Mining CKB makes sense for operators with low electricity costs, tolerance for operational complexity, and a long-term view on the network. It suits those who want to earn exposure gradually rather than buy outright, and who accept that returns may take years to materialize.
It does not suit anyone looking for easy income, passive returns, or short-term certainty.
Mining Nervos is quiet work. It attracts people who are comfortable with that.
Frequently Asked Questions (FAQ)
Can you still mine Nervos Network (CKB)?
Yes. CKB is still secured by Proof of Work and actively mined, but mining today is ASIC-only and mainly viable for operators with low electricity costs or a long-term holding strategy.
Do you need an ASIC to mine CKB?
Yes. Eaglesong ASICs are required. GPU and FPGA mining is technically possible but not economically viable due to network difficulty and ASIC efficiency.
Is CKB mining profitable right now?
For most small miners paying average electricity rates, profitability is low or negative in fiat terms. Mining can still make sense with cheap power or for those accumulating CKB long term.
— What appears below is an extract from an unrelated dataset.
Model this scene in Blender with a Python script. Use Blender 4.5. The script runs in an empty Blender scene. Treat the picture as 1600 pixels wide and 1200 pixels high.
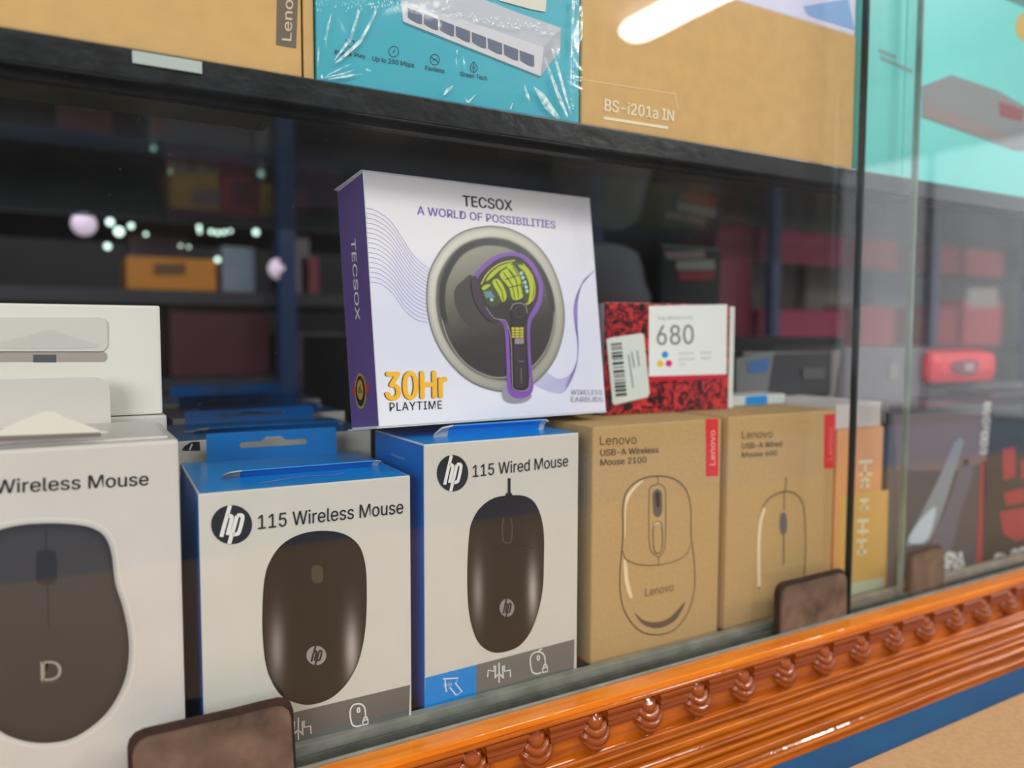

What rewards do CKB miners earn?
Miners earn a mix of base issuance, secondary issuance, and transaction fees. Base rewards halve every four years, while secondary issuance helps maintain incentives over time.
Which mining pool is best for CKB?
There is no single best pool. Larger pools offer frequent payouts, smaller pools support decentralization. Fees, transparency, uptime, and server location matter more than size alone.
How does the Nervos halving affect miners?
Each halving reduces base issuance rewards by 50%. Inefficient setups are pushed out, while low-cost and well-managed operations tend to survive.
Can miners stake CKB in the Nervos DAO?
Yes. Many miners lock mined CKB in the Nervos DAO to offset dilution from secondary issuance, especially if they do not need immediate liquidity.